I turned the corner out of the rental car company into the enormous tunnel under the port of Marseilles and ran smack into a thousand-car traffic jam. Here’s where I first noticed something different. In the U.S., people would have been laying on the horn, screaming the F bomb, and abandoning their vehicles to “go get someone to straighten this out.” I witnessed something like this when I was in a 25-car pileup on the freeway in St. Paul during a blizzard a few years ago.

But not in the south of France. People were honking, but only in a half-hearted, “I’m bored so I’ll toot a tune on my horn” sort of way. We all had our windows rolled down because it was a hot evening and there were diesel fumes and of course most of the people were smoking. My fellow travelers were listening to a comedy show on the radio. It was in French so I didn’t know it was a comedy show until the people around me started laughing and it echoed throughout the tunnel. Some of them looked over at me and I fake-laughed. Not one of the thousands of us got out to “go find someone and get this fixed.” Eventually we started moving and were on our way.
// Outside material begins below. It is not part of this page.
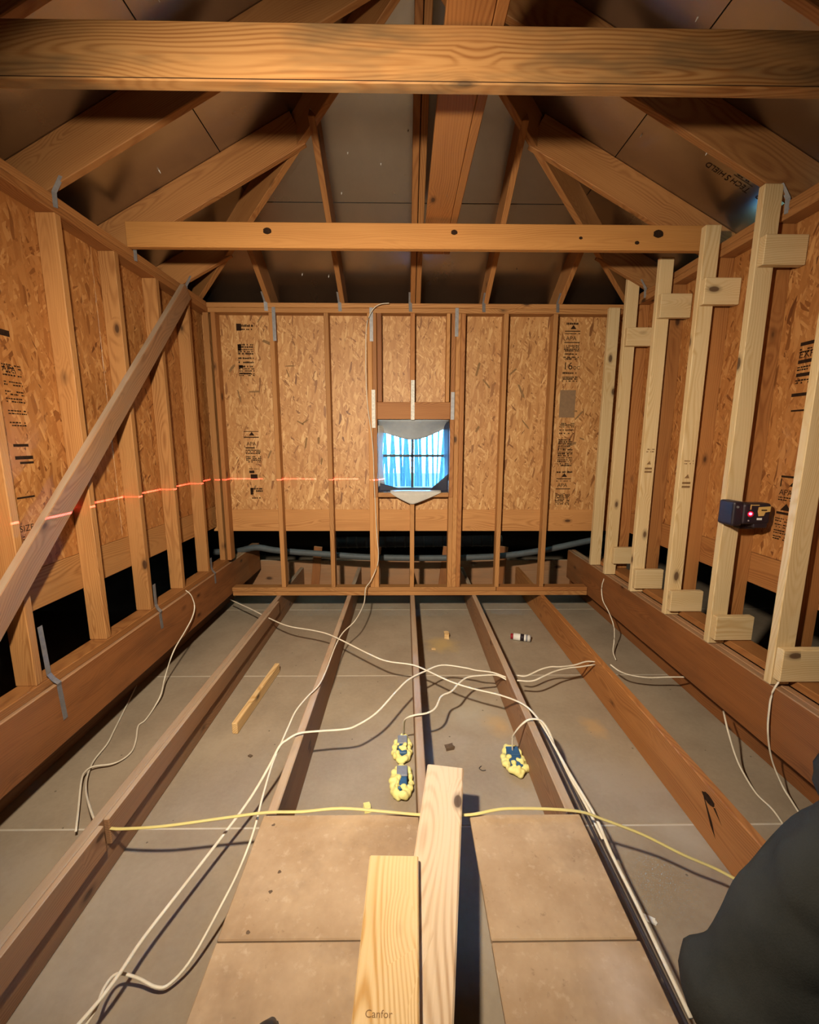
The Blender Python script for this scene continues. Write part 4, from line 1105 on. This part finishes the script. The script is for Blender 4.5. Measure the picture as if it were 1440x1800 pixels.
b1 = board('loose_plank', (0.168, 1.555, ZPL + 0.029), (-0.040, 0.30, ZPL + 0.029), 0.148, 0.036, M['lumber_grey'], None, ch=0.005)
tag(b1, 'greyish pine plank on the joists, rounded sawn end pointing at the foam boxes', 'plank', 'loose planks')
b2 = board('loose_plank', (-0.033, 1.14, ZPL + 0.0665), (-0.055, 0.25, ZPL + 0.0665), 0.152, 0.036, M['lumber'], None, ch=0.004)
tag(b2, 'yellow pine plank with an ink stamp, beside and above the greyish plank', 'plank', 'loose planks')
pr = Print2D(); pr.text('Canfor', 0.0, 0.0, 0.020, 1.1)
pr.build('ink_stamp', (-0.090, 0.758, ZPL + 0.0853), (0.999, -0.03, 0), (0.03, 0.999, 0), M['ink_soft'], b2)
sp = board('spacer_stick', (-0.10, 0.80, ZPL + 0.024), (-0.055, 0.80, ZPL + 0.024), 0.030, 0.047, M['stud'], None)
sp.data = sp.data.copy()
tag(sp, 'short wooden stick propping up the yellow pine plank', 'offcut')
oc = board('wood_offcut', (-0.945, 2.15, ZF + 0.034), (-0.898, 2.80, ZF + 0.034), 0.032, 0.066, M['lumber'], None)
tag(oc, 'narrow pale offcut standing on edge on the drywall between joists', 'offcut')

# ------------------------------------------------------------------ foamed electrical boxes
def foam_lumps(name, blobs, parent, seed, root):
    bm = bmesh.new(); rr = random.Random(seed)
    for x, y, z, r in blobs:
        m_ = Matrix.Translation(Vector((x, y, z)) - Vector(root)) @ Matrix.Diagonal((rr.uniform(0.8, 1.25), rr.uniform(0.8, 1.25), rr.uniform(0.75, 1.1), 1))
        bmesh.ops.create_icosphere(bm, subdivisions=2, radius=r, matrix=m_)
    o = bm_obj(name, bm, M['foam'], parent, Matrix.Translation(root), smooth=True)
    md = o.modifiers.new('merge', 'REMESH'); md.mode = 'VOXEL'; md.voxel_size = 0.0045; md.use_smooth_shade = True
    return o
def foam_box(cx, cy, w, l, lab, seed, grey):
    e = tag(empty('electrical_box', (cx, cy, ZF)), lab, 'electrical box', 'foamed electrical boxes')
    hgt = 0.045
    bt = 0.004
    x0, x1, y0, y1 = cx - w * 0.28, cx + w * 0.28, cy - l * 0.32, cy + l * 0.32
    rbox('box_body', (x0, y0, ZF), (x1, y1, ZF + hgt), M['bluebox'], e, 0.004, 1)
    rbox('box_cover', (x0 - 0.002, cy + l * 0.02, ZF + hgt - 0.004), (x1 + 0.002, y1 + 0.004, ZF + hgt + 0.006), M['greybox'] if grey else M['bluebox'], e, 0.003, 1)
    rr = random.Random(seed); blobs = []
    n = 22
    for k in range(n):
        a = 2 * math.pi * k / n
        blobs.append((cx + w * 0.46 * math.cos(a) * rr.uniform(0.85, 1.1), cy + l * 0.46 * math.sin(a) * rr.uniform(0.9, 1.08), ZF + rr.uniform(0.008, 0.03), rr.uniform(0.013, 0.021)))
    for k in range(7):
        blobs.append((cx + rr.uniform(-0.3, 0.3) * w, cy + rr.uniform(-0.40, 0.05) * l, ZF + hgt + rr.uniform(-0.004, 0.006), rr.uniform(0.008, 0.014)))
    foam_lumps('foam_collar', blobs, e, seed, (cx, cy, ZF))
    return e
foam_box(-0.012, 2.005, 0.085, 0.19, 'foamed electrical box against the middle joist, upper of the touching pair', 1, True)
foam_box(-0.012, 1.785, 0.085, 0.20, 'foamed electrical box against the middle joist, lower of the touching pair', 2, True)
foam_box(0.555, 1.915, 0.105, 0.19, 'lone foamed electrical box with a cable arching out', 3, False)

# ------------------------------------------------------------------ small things lying on the drywall
can = tag(empty('spray_can', (0.945, 3.265, ZF)), 'small white can with a red cap lying on the drywall', 'can')
ca, cb = Vector((0.895, 3.285, ZF + 0.028)), Vector((1.02, 3.245, ZF + 0.028))
dd = (cb - ca).normalized()
cyl('can_body', ca, cb, 0.028, M['white'], can, 18)
cyl('cap', ca - dd * 0.022, ca, 0.022, M['red'], can, 16)
cyl('printed_band', ca + dd * 0.055, ca + dd * 0.085, 0.0284, M['black'], can, 18)
cyl('printed_band', ca + dd * 0.10, ca + dd * 0.112, 0.0284, M['greybox'], can, 18)
cyl('base_rim', cb, cb + dd * 0.006, 0.0275, M['galv'], can, 18)
def chip(name, x, y, w, l, h, mat, lab, cat, seed, z=ZF):
    rr = random.Random(seed)
    bm = bmesh.new(); bmesh.ops.create_cube(bm, size=1.0)
    bmesh.ops.subdivide_edges(bm, edges=list(bm.edges), cuts=1, use_grid_fill=True)
    for v in bm.verts:
        v.co += Vector((rr.uniform(-0.09, 0.09), rr.uniform(-0.09, 0.09), rr.uniform(-0.06, 0.06)))
    bmesh.ops.scale(bm, vec=(w, l, h), verts=bm.verts)
    o = bm_obj(name, bm, mat, None, Matrix.Translation((x, y, z + h * 0.52)) @ Matrix.Rotation(rr.uniform(-0.6, 0.6), 4, 'Z'))
    tag(o, lab, cat)
chip('wood_block', 0.347, 3.32, 0.035, 0.05, 0.045, M['lumber'], 'tiny wood block on the drywall beyond the middle joist', 'wood scrap', 1)
chip('wood_chip', 0.226, 3.12, 0.03, 0.02, 0.008, M['lumber'], 'small yellowish chip close to the tiny wood block', 'wood scrap', 2)
chip('foam_crumb', -0.165, 1.65, 0.028, 0.035, 0.02, M['foam'], 'yellow foam crumb near the yellow cable', 'foam scrap', 3)
chip('dirt_clump', 0.238, 2.03, 0.045, 0.03, 0.015, M['dirt'], 'dark dirt clump on the drywall right of the middle joist', 'dirt', 4)
chip('paper_scrap', 0.835, 1.20, 0.045, 0.018, 0.006, M['white'], 'pale sliver on the drywall beside the cable bundle', 'scrap', 5)
chip('paper_scrap', 0.97, 1.06, 0.014, 0.012, 0.005, M['white'], 'white crumb on the drywall close to the crouching person', 'scrap', 6)
chip('wood_chip', -0.80, 1.98, 0.02, 0.014, 0.006, M['dirt'], 'dark speck of debris beside the strip of the joist by the offcut', 'scrap', 7)
chip('wood_chip', -0.55, 0.92, 0.03, 0.012, 0.005, M['white'], 'white chip on the drywall beside the near plywood edge', 'scrap', 8)
st = tube('wire_staple', [(0.385, 1.90, ZF + 0.003), (0.372, 1.885, ZF + 0.003), (0.385, 1.87, ZF + 0.003), (0.402, 1.872, ZF + 0.003)], 0.002, M['cable_black'], None, 6, 1.0, 4)
tag(st, 'bent wire staple on the drywall near the lone foam box', 'staple')

# ------------------------------------------------------------------ work lamp hanging from a rafter (above the picture)
lamp = tag(empty('work_lamp', LAMP_POS), 'work lamp hanging on a cord from a rafter', 'lamp')
aim = (LAMP_AIM - LAMP_POS).normalized()
q = aim.to_track_quat('-Z', 'Y').to_matrix().to_4x4()
T = Matrix.Translation(LAMP_POS) @ q
bm = bmesh.new(); bmesh.ops.create_cone(bm, cap_ends=True, segments=24, radius1=0.055, radius2=0.095, depth=0.09)
bm_obj('lamp_housing', bm, M['black'], lamp, T @ Matrix.Translation((0, 0, 0.055)) @ Matrix.Rotation(math.pi, 4, 'X'))
bm = bmesh.new(); bmesh.ops.create_cone(bm, cap_ends=True, segments=24, radius1=0.085, radius2=0.085, depth=0.004)
bm_obj('lamp_lens', bm, M['lamp_glow'], lamp, T @ Matrix.Translation((0, 0, 0.006)))
tube('lamp_cord', [LAMP_POS + Vector((0, -0.03, 0.08)), LAMP_POS + Vector((0, -0.02, 0.4)), LAMP_POS + Vector((0, -0.01, 0.8)), (LAMP_POS.x, 0.41, zu(LAMP_POS.x) + 0.02)], 0.004, M['cable_black'], lamp, 6)
al = bpy.data.lights.new('lamp_light', 'AREA')
al.shape = 'DISK'; al.size = 0.11; al.spread = LAMP_SPREAD; al.energy = LAMP_POWER; al.color = LAMP_COLOR
link(bpy.data.objects.new('lamp_light', al), lamp, T @ Matrix.Translation((0, 0, -0.002)))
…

My friend Heidi flew over from London for 24 hours for the festival, but after that I was on my own for however long I was there. A week? 10 days? I can’t even remember. Time seemed to slowed down.

I went for a hike along the Mediterranean:

The Med

Yes, there were vineyards, and sections of the trail smelled like pizza because they were planted with rosemary and oregano.

Vinyard

I drove around the mountains in my rental Peugot, which was smaller than my Mini Cooper. I stopped at a farmer’s market and bought some fresh produce, Roquefort cheese, a small bottle of champagne.

French Farmers mkt

I ate at a seaside restaurant. I was there for hours—no one came to whisk my plate away and deposit my bill the moment I’d taken my last bite.

?

France, in my mind, stands for beauty and enjoyment of all life’s moments and pleasures. Food that tastes like food, drinking (and—gasp!—even smoking) in moderation. Seeing and appreciating beauty, not just rushing blindly through life checking off items on a to-do list. I know France has got plenty of ills, but I believe these are some of the reasons she is targeted—because fundamentalists (of any faith) hate beauty and pleasure. Not to mention topless sun bathers.

Sun bathers

Today, I will be French.  I will appreciate the sunrise from my front window.  No terrorist can take that away from me.